The "EEPROM size detection" section was of interest:

This n is what you can deduce the EEPROM size from. A trick to detect the EEPROM size is to keep it ambiguous until the first (read) request is made. Requests have to be done by DMA, since normal transfers via LDRH/STRH are too slow, and don’t keep the right bits set during the transfer.

Since DMA channel 3 is the only DMA channel that can access ROM, you could, on the first (read) access, check the transfer length of DMA channel 3. If it’s of length 9, a 6 bit address will be sent, and the EEPROM is (likely) a 512 byte EEPROM. If it’s of length 17, a 14 bit address will be sent, and the EEPROM is (likely) an 8KB EEPROM.
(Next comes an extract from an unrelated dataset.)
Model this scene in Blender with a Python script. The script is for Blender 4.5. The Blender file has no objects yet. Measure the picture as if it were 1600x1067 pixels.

This method is not perfect though. Some games, like the NES classic series, try to trick you into thinking it’s the wrong EEPROM size, by doing a transfer of the “wrong” length. Your best bet will be a game database, or some sort of hybrid approach.

I have no idea how to implement this though, as the save functions seem to be weird. Could this help at all?

profi200 commented 3 years ago

This is not emulation. The whole GBA including the cart (the ROM is stored in FCRAM) is actual hardware inside the 3DS SoC. The 3DS side just captures video frames, rotates them and outputs that to the LCD. There is no way to auto detect the save type at runtime. I also tried searching for common patterns in the code before but there are too many differences between SDKs/games. I want something solid without false positives.

HTV04 commented 3 years ago

I see. Anyways, I think it's safe to close this and move discussion to #9.